→ **Exercise directions**
Answer with one number only: the number of lines that contain "from".

→ **Dataset content**
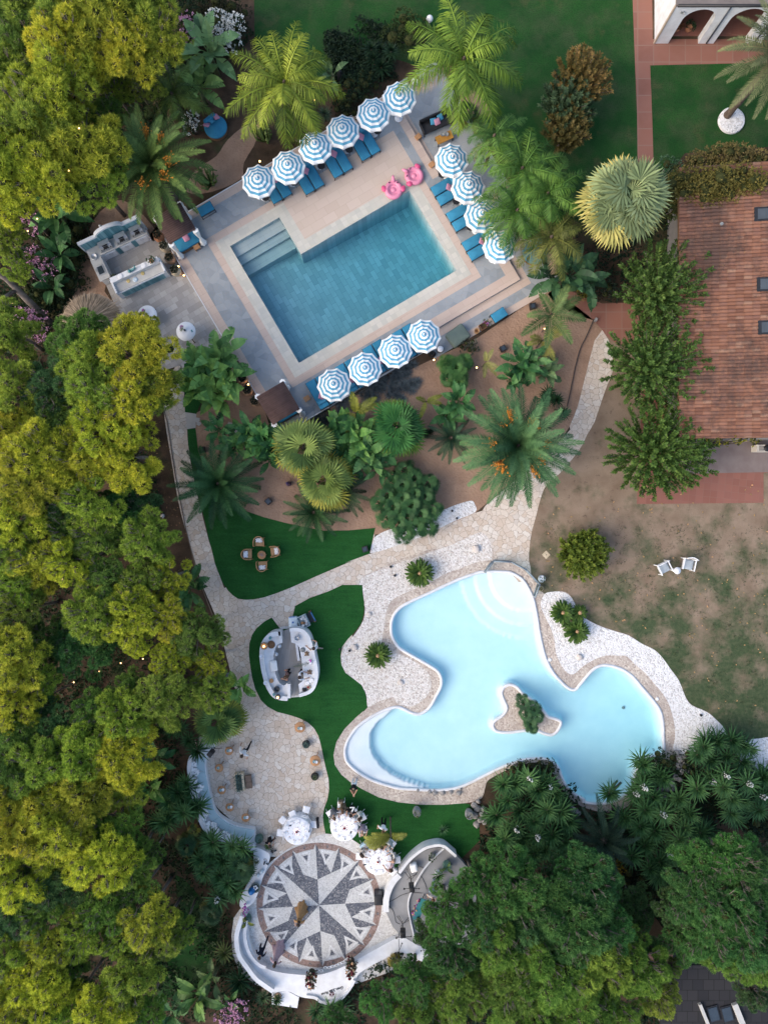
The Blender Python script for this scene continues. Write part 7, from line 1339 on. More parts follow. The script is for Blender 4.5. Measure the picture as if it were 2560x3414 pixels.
# flower columns, seating cards
for c, x, y, lab in (('a', 225, 320, 'left column of dark red flowers on the terrace wall'), ('a', 950, 110, 'right column of dark red flowers on the terrace wall')):
    p = at(c, x, y, .45); t = thing('flower_arrangement', lab, 'flower arrangement', p); g = MB(); g.cyl(0, 0, 0, 1.3, .05); g.lathe([(.18, 0), (.2, .25), (.14, .3)], 12); g.build('stand', M['black'], t)
    for m_, n_ in (('burgundy', 34), ('peach', 9), ('cream', 9), ('rust', 12)):
        if m_ not in M: M[m_] = plain(m_, {'burgundy': (.10, .012, .02), 'peach': (.60, .36, .20), 'cream': (.68, .58, .40), 'rust': (.28, .09, .03)}[m_], None, 12, .8)
        g = MB()
        for k in range(n_): z = random.random() ** .8 * 1.45; g.ball(random.gauss(0, .14), random.gauss(0, .14), z, random.uniform(.035, .085), 7)
        g.build('blossom', M[m_], t)
    v, f = cloud([(0, 0, .3, .26), (.03, 0, .7, .26), (0, .03, 1.15, .26)], 500, 3, .17, .05, .9, low=-1); link('foliage', npmesh('foliage', [(v, f, 0)], M['leaf']), t, None, 0, (.035, .05, .028))
CARD = None
for k, (x, y) in enumerate(((318, 300), (398, 312), (472, 255), (540, 252), (602, 232), (675, 212), (735, 182), (790, 158), (848, 122), (885, 95))):
    p = at('a', x, y, .55); rz = R(16 + k * 2); lab = f'white seating card, {("first", "second", "third", "fourth", "fifth", "sixth", "seventh", "eighth", "ninth", "tenth")[k]} from the left between the flower columns'
    if CARD is None:
        CARD = t = thing('seating_card', lab, 'seating card', p, rz, 'white seating cards'); M4 = Matrix.Rotation(R(58), 4, 'X')
        g = MB(); g.rbox(0, 0, 0, .20, .30, .02, .05, 0, R(35)); g.build('card', M['white'], t)
        for yy_ in (.06, -.06):
            g = MB()
            for j in range(4): g.box(0, (yy_ + .03 - j * .02) * .82, .016 + (yy_ + .03 - j * .02) * .57, .12, .009, .004, 0, R(35))
            g.build('writing', INK, t)
        g = MB(); g.tube([(0, .12, .08), (0, .10, .28)], .004, 4); g.tube([(0, -.05, -.05), (0, .0, -.5)], .008, 4); g.build('stand', M['black'], t)
    else: dup(CARD, lab, p, rz)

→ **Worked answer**
2